I had never met him.  Well, we finished this paper when I was in the West African country of Mali, and so we had this paper where we show that mathematics, which has the usual form of the equations, the equal signs, the plus signs, is—a particular set of mathematics is completely equivalent to some pictures.

Ziya: That’s odd.

Gates: We were astounded that these pictures contained every single piece of information that a complicated set of equations contain.

Ziya: So it’s a way of visualizing mathematics.

Gates: It is a visual representation of mathematics.  It’s like finding another language to understand something. 

Ziya: What happens if you transform the picture, then?  Are you also sort of transforming the equations as well?

Gates: Absolutely, and that’s the most remarkable thing about this graphical technology, is that by manipulating the picture, which sort of looks a little bit like the game of Cat’s Cradle—I don’t know if people are old enough to remember that—or also like a piece of macramé.  By moving the pieces in this picture, you are actually changing the equations that the picture corresponds to.

Ziya: That’s amazing.

Gates: And so we were shocked, and we needed a name.  So we started casting around, and my friend is named Michael Fox, and Michael had done a lot more travel in West Africa than I had, so we were thinking of names and maybe because I was in West Africa at the time, he suggested the name Adinkra. 

It’s a work from the Ashanti language in West Africa, and it refers to traditional symbols in their culture that have hidden meaning.  Well, our pictures certainly do have hidden meaning, so it seemed an appropriate name for us to appropriate.

Ziya: Great.  Now, I know some people have, like, a favorite animal or a favorite color.  As a theoretical physicist, do you have a favorite number?

Gates: The answer is yes, and it’s probably one that I share with many, many other theoretical physicists.
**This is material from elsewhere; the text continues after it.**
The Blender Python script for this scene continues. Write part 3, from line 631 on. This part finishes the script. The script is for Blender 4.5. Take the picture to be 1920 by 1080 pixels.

The number is 137. 

Ziya: Why 137?

Gates: Well, it’s probably a number I share with a lot of theoretical physicists, and it actually is related to nature.  If you take the charge on the electron and multiply it by itself, divide by the speed of light, and then divide again by a small number called Planck’s constant, which describes the world of quantum physics.  It almost exactly equals 137.

Ziya: That’s very complicated.  My favorite number’s just seven, I think.  But thank you so much for joining us, Jim.

Gates: Well, thank you for inviting me.

Ziya: As you learn more about the secrets of the universe, I hope you’ll come back and share them with us.

Gates: I hope our new technology helps us get there.